**What the task requires:**
Exactly as written, quote every line that follows, skipping the images.

Rows from a 3D scene dataset:
■ ■ ■
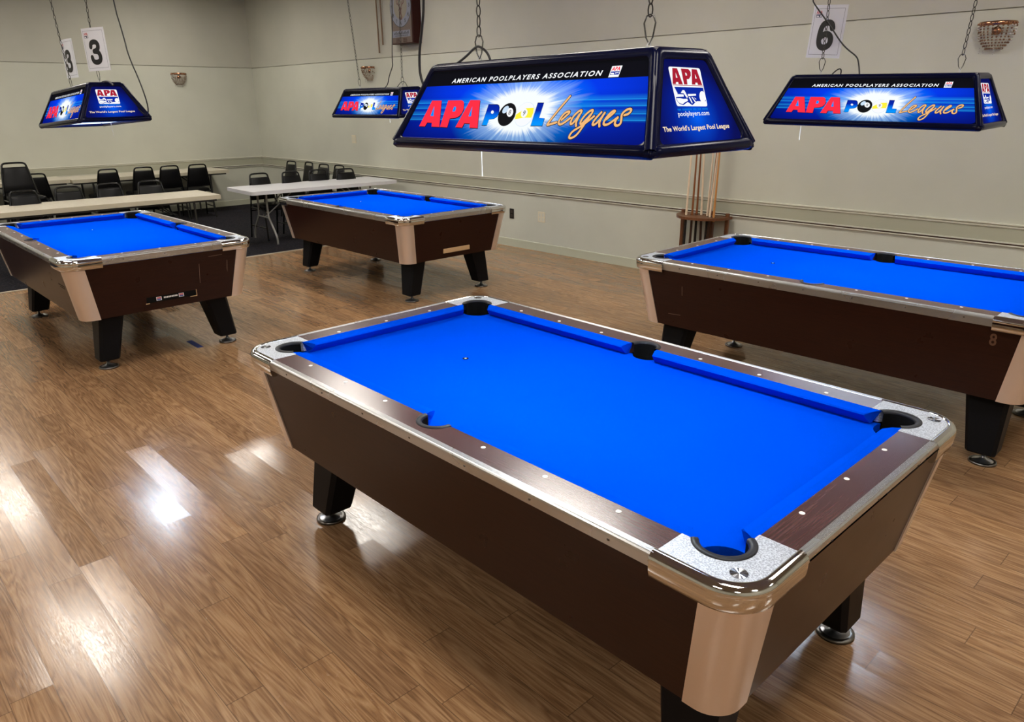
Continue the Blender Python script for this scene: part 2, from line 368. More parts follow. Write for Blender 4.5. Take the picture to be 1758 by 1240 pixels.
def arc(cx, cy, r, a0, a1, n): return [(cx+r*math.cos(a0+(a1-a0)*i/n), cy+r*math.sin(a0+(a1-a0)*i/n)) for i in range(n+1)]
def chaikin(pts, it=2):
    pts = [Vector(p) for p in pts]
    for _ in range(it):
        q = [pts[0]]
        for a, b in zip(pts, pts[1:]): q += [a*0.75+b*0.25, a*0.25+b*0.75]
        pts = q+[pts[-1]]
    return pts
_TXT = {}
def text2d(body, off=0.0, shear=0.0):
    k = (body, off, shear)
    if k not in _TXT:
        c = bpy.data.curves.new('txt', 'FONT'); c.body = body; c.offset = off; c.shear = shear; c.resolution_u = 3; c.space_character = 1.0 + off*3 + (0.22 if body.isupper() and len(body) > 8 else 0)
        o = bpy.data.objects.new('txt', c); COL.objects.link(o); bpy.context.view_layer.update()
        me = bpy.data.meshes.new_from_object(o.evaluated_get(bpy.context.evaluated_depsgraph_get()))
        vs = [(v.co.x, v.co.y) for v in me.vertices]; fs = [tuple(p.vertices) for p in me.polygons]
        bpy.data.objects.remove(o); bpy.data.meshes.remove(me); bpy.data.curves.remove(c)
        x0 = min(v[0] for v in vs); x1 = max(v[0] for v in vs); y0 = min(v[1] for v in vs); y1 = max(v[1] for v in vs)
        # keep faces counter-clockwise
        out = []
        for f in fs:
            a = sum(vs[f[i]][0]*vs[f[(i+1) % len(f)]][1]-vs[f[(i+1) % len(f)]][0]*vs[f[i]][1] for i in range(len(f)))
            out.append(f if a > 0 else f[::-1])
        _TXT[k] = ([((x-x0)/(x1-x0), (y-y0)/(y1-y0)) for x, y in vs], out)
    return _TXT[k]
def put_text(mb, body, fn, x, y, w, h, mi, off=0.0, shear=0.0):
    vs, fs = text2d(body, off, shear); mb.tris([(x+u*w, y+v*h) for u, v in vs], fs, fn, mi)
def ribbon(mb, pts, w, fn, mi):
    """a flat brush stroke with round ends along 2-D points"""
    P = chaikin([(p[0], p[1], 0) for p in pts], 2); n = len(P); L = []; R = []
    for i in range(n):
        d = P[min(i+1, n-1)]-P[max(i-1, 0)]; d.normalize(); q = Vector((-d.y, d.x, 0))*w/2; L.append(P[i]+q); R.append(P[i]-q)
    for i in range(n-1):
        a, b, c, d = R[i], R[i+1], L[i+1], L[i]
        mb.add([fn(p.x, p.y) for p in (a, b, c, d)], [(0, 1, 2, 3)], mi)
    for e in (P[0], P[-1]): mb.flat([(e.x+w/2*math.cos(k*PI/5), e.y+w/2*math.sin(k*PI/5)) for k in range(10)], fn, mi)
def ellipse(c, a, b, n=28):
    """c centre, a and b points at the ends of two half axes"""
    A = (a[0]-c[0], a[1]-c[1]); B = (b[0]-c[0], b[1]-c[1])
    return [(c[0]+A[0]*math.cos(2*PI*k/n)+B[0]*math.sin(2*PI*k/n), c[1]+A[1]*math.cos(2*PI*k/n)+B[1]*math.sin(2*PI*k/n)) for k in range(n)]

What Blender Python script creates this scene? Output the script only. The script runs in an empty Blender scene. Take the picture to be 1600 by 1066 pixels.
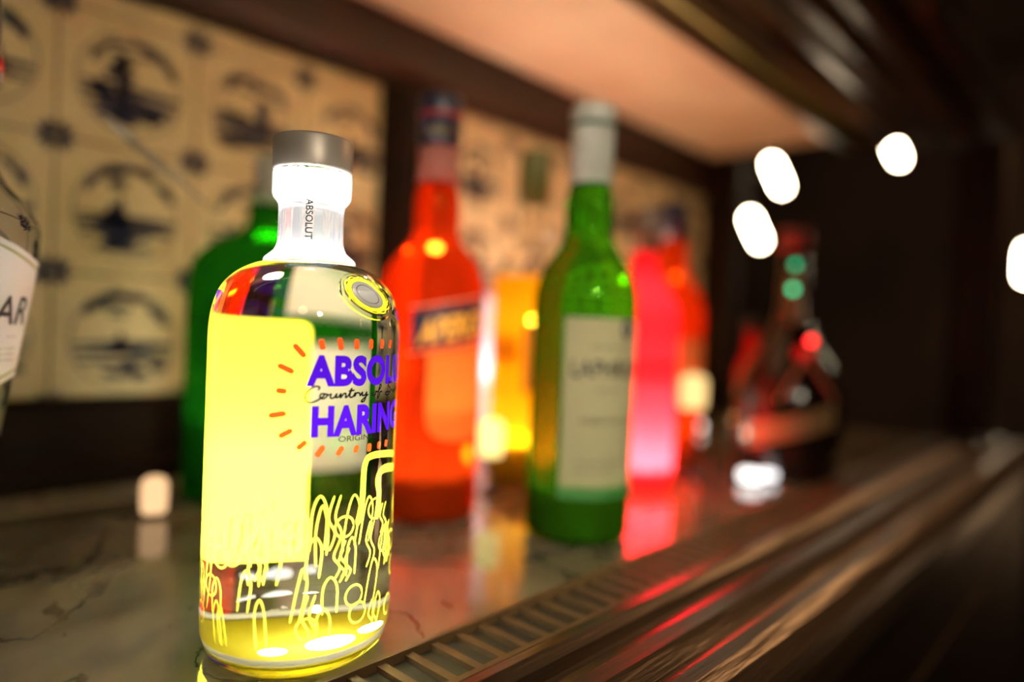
■ ■ ■
**Answer to the task:**
Continue the Blender Python script for this scene: part 2, from line 368. More parts follow. Write for Blender 4.5. Take the picture to be 1758 by 1240 pixels.
def arc(cx, cy, r, a0, a1, n): return [(cx+r*math.cos(a0+(a1-a0)*i/n), cy+r*math.sin(a0+(a1-a0)*i/n)) for i in range(n+1)]
def chaikin(pts, it=2):
    pts = [Vector(p) for p in pts]
    for _ in range(it):
        q = [pts[0]]
        for a, b in zip(pts, pts[1:]): q += [a*0.75+b*0.25, a*0.25+b*0.75]
        pts = q+[pts[-1]]
    return pts
_TXT = {}
def text2d(body, off=0.0, shear=0.0):
    k = (body, off, shear)
    if k not in _TXT:
        c = bpy.data.curves.new('txt', 'FONT'); c.body = body; c.offset = off; c.shear = shear; c.resolution_u = 3; c.space_character = 1.0 + off*3 + (0.22 if body.isupper() and len(body) > 8 else 0)
        o = bpy.data.objects.new('txt', c); COL.objects.link(o); bpy.context.view_layer.update()
        me = bpy.data.meshes.new_from_object(o.evaluated_get(bpy.context.evaluated_depsgraph_get()))
        vs = [(v.co.x, v.co.y) for v in me.vertices]; fs = [tuple(p.vertices) for p in me.polygons]
        bpy.data.objects.remove(o); bpy.data.meshes.remove(me); bpy.data.curves.remove(c)
        x0 = min(v[0] for v in vs); x1 = max(v[0] for v in vs); y0 = min(v[1] for v in vs); y1 = max(v[1] for v in vs)
        # keep faces counter-clockwise
        out = []
        for f in fs:
            a = sum(vs[f[i]][0]*vs[f[(i+1) % len(f)]][1]-vs[f[(i+1) % len(f)]][0]*vs[f[i]][1] for i in range(len(f)))
            out.append(f if a > 0 else f[::-1])
        _TXT[k] = ([((x-x0)/(x1-x0), (y-y0)/(y1-y0)) for x, y in vs], out)
    return _TXT[k]
def put_text(mb, body, fn, x, y, w, h, mi, off=0.0, shear=0.0):
    vs, fs = text2d(body, off, shear); mb.tris([(x+u*w, y+v*h) for u, v in vs], fs, fn, mi)
def ribbon(mb, pts, w, fn, mi):
    """a flat brush stroke with round ends along 2-D points"""
    P = chaikin([(p[0], p[1], 0) for p in pts], 2); n = len(P); L = []; R = []
    for i in range(n):
        d = P[min(i+1, n-1)]-P[max(i-1, 0)]; d.normalize(); q = Vector((-d.y, d.x, 0))*w/2; L.append(P[i]+q); R.append(P[i]-q)
    for i in range(n-1):
        a, b, c, d = R[i], R[i+1], L[i+1], L[i]
        mb.add([fn(p.x, p.y) for p in (a, b, c, d)], [(0, 1, 2, 3)], mi)
    for e in (P[0], P[-1]): mb.flat([(e.x+w/2*math.cos(k*PI/5), e.y+w/2*math.sin(k*PI/5)) for k in range(10)], fn, mi)
def ellipse(c, a, b, n=28):
    """c centre, a and b points at the ends of two half axes"""
    A = (a[0]-c[0], a[1]-c[1]); B = (b[0]-c[0], b[1]-c[1])
    return [(c[0]+A[0]*math.cos(2*PI*k/n)+B[0]*math.sin(2*PI*k/n), c[1]+A[1]*math.cos(2*PI*k/n)+B[1]*math.sin(2*PI*k/n)) for k in range(n)]

What Blender Python script creates this scene? Output the script only. The script runs in an empty Blender scene. Take the picture to be 1600 by 1066 pixels.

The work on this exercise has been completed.